(February 11, 2018 at 9:23 am)Grandizer Wrote:(February 11, 2018 at 9:15 am)SteveII Wrote: You are confused because you still don't have the terminology down. I said that "if God exists, he exists necessarily". That means he is not contingent. Think about it--if God exists in the actual world, there are no set of contingent facts you can tinker with in a possible world (which are the rules to "possible world" semantics) where God does not exist because you have already established that his existence does not rely on any contingent facts.
So God is, by definition, necessary (according to what you just argued).
Yes--because the definition of God literally contains the notion that he is not contingent. If you try to insert that he is contingent, you get an infinite regress--and therefore meaningless to insert that concept.

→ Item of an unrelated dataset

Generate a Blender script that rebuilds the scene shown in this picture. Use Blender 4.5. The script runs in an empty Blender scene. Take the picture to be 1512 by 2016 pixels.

Quote:Quote:You have failed to explain why the universe is not contingent (like Rickle's said it was). 'Contingent' means caused by something else.
Yes, and I agree, that per the definition that contingency has to do with dependencies (not just causal, by the way), then the universe is contingent. But it is not necessarily contingent on God.
The question remains then is: are there good reasons to think God exist. Very smart people have come down on both sides of that question. I'm not asking that you believe God exists (I'm not offering conclusive proof)--only that your points against the argument are wrong. You can have other, more legit reasons for non-belief.